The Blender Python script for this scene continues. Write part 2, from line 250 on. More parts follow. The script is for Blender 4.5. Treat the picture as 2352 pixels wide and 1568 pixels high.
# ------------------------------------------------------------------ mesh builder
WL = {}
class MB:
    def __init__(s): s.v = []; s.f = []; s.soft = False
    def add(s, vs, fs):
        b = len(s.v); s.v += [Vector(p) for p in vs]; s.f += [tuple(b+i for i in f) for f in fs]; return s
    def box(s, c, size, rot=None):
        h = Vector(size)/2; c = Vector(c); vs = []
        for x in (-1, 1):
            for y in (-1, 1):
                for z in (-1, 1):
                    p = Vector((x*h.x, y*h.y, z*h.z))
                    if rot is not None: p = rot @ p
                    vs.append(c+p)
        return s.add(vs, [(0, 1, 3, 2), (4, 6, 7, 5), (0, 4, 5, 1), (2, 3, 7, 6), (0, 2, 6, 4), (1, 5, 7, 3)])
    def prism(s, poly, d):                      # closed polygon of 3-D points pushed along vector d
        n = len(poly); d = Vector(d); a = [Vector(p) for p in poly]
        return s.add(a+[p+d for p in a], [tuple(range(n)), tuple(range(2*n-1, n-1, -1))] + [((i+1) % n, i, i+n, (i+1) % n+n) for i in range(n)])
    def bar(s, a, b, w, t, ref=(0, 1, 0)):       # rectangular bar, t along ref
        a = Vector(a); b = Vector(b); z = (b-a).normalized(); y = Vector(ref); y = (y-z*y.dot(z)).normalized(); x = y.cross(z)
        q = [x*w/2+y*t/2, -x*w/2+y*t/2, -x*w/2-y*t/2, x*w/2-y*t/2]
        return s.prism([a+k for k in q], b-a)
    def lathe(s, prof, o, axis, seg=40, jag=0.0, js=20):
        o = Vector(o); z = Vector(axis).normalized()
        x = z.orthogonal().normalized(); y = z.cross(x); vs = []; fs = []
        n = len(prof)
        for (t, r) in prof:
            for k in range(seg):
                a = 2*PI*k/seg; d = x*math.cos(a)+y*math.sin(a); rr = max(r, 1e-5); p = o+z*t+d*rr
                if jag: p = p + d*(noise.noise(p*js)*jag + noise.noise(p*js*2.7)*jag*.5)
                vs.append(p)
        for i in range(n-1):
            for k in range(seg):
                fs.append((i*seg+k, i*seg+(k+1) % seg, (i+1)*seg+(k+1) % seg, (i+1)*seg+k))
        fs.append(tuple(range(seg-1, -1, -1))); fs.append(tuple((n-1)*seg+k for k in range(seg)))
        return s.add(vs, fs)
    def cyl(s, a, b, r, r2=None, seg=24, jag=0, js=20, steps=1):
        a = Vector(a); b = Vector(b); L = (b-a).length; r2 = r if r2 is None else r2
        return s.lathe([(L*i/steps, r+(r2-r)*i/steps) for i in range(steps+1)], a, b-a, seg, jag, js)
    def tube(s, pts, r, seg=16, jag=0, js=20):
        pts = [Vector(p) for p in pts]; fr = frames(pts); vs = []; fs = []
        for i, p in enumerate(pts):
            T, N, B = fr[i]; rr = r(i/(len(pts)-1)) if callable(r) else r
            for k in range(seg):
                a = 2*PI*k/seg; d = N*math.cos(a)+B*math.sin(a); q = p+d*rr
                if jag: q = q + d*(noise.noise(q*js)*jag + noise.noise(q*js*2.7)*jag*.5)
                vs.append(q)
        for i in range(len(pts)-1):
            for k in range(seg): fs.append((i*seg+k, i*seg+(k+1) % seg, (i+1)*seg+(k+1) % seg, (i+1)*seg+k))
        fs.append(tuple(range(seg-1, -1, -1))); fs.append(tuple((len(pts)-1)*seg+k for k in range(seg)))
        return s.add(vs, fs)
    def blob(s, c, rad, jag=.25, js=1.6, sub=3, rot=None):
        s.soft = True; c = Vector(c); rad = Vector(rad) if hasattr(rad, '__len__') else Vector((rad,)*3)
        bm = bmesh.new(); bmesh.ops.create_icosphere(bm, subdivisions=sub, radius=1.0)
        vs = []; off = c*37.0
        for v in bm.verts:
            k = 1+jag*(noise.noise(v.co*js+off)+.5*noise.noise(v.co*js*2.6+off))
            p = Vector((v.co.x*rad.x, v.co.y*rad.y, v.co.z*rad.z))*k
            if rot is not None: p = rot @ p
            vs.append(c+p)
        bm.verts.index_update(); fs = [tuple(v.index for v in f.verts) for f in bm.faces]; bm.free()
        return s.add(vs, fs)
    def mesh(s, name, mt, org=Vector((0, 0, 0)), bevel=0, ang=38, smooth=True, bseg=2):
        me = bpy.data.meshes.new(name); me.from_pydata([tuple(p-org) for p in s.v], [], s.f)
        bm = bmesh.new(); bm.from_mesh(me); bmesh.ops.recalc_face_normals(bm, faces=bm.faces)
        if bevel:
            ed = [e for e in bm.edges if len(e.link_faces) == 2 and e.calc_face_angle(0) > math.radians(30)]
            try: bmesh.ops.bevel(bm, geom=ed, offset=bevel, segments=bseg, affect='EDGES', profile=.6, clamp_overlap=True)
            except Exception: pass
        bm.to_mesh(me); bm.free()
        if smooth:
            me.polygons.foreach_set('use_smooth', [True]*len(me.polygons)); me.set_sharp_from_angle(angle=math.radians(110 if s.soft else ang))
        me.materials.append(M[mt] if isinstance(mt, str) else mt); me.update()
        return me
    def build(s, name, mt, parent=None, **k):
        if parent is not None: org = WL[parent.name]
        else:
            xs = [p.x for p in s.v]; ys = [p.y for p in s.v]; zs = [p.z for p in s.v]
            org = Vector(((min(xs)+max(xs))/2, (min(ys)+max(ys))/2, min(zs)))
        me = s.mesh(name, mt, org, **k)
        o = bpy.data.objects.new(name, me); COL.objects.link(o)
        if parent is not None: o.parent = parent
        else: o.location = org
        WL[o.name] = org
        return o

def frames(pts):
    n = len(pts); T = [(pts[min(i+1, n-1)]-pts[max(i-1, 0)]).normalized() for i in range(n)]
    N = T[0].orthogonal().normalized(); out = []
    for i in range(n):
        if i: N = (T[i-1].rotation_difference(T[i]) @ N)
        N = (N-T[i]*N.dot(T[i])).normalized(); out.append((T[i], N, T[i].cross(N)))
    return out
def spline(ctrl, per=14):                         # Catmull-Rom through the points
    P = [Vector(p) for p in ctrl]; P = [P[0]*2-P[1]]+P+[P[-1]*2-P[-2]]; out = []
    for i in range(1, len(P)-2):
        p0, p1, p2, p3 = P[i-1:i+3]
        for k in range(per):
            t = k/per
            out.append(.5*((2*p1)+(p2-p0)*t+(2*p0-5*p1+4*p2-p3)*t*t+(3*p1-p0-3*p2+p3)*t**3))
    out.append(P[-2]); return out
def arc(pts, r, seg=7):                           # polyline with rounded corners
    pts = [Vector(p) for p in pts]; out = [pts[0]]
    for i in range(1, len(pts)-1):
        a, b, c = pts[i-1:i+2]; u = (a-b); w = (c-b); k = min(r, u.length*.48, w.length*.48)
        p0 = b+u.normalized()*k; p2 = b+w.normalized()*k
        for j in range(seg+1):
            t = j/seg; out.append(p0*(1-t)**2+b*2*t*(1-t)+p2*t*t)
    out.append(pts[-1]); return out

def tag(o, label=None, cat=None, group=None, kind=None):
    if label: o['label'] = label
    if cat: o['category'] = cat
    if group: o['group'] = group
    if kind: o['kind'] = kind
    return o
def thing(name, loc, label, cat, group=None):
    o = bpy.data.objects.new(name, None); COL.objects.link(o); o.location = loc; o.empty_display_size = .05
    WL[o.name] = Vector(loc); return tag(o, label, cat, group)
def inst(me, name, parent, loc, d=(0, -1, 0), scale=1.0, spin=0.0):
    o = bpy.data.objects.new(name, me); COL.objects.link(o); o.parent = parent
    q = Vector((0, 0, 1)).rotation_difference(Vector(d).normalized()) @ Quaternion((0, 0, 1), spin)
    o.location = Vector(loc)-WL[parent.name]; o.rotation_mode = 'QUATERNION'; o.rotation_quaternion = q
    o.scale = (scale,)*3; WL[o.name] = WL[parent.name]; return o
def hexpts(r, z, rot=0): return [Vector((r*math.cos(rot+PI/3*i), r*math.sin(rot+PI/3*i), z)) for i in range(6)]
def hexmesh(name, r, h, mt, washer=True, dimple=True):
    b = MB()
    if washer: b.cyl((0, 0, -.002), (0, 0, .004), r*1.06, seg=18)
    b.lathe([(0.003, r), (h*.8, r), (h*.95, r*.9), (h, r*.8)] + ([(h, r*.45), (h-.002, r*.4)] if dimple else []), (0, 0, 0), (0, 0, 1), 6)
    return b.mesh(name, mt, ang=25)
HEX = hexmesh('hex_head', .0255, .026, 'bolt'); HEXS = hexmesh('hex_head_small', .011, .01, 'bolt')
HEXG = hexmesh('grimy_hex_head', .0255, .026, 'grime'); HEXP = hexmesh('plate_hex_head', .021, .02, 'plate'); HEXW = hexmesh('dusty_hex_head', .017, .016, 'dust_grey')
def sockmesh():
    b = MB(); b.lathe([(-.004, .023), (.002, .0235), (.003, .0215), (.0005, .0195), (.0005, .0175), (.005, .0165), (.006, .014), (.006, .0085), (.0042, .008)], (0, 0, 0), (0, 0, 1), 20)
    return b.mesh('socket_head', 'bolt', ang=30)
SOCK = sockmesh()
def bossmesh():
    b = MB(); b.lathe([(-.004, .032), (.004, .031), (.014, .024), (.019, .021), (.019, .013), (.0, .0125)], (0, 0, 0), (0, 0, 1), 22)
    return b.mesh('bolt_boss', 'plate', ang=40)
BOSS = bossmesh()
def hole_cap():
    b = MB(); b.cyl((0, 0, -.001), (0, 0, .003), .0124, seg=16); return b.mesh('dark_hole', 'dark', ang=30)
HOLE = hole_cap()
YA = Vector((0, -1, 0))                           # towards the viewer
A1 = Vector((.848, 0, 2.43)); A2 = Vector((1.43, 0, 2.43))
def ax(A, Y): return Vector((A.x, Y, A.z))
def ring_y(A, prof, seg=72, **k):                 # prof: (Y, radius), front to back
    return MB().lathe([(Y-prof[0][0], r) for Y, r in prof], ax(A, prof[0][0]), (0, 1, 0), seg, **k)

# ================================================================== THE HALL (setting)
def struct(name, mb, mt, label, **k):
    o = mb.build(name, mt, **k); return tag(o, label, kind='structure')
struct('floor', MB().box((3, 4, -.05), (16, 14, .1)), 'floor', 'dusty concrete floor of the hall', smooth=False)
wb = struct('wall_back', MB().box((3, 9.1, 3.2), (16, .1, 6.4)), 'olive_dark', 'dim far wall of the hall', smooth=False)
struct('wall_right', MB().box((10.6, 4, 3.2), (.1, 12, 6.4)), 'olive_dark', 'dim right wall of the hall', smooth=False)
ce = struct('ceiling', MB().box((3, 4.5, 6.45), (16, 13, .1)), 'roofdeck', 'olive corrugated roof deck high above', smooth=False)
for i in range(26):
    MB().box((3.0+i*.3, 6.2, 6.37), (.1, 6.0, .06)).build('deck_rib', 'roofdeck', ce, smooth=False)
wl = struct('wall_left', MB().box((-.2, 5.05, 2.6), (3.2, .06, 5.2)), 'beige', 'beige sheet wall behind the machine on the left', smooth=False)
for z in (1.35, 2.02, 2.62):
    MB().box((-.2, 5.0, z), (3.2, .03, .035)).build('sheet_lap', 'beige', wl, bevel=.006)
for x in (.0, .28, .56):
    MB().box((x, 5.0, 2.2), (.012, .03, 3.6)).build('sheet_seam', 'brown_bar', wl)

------

• _EXERCISE BRIEF_: Where a line of the data holds "high", show that line.

• _FINISHED EXERCISE_:
The Blender Python script for this scene continues. Write part 2, from line 250 on. More parts follow. The script is for Blender 4.5. Treat the picture as 2352 pixels wide and 1568 pixels high.
ce = struct('ceiling', MB().box((3, 4.5, 6.45), (16, 13, .1)), 'roofdeck', 'olive corrugated roof deck high above', smooth=False)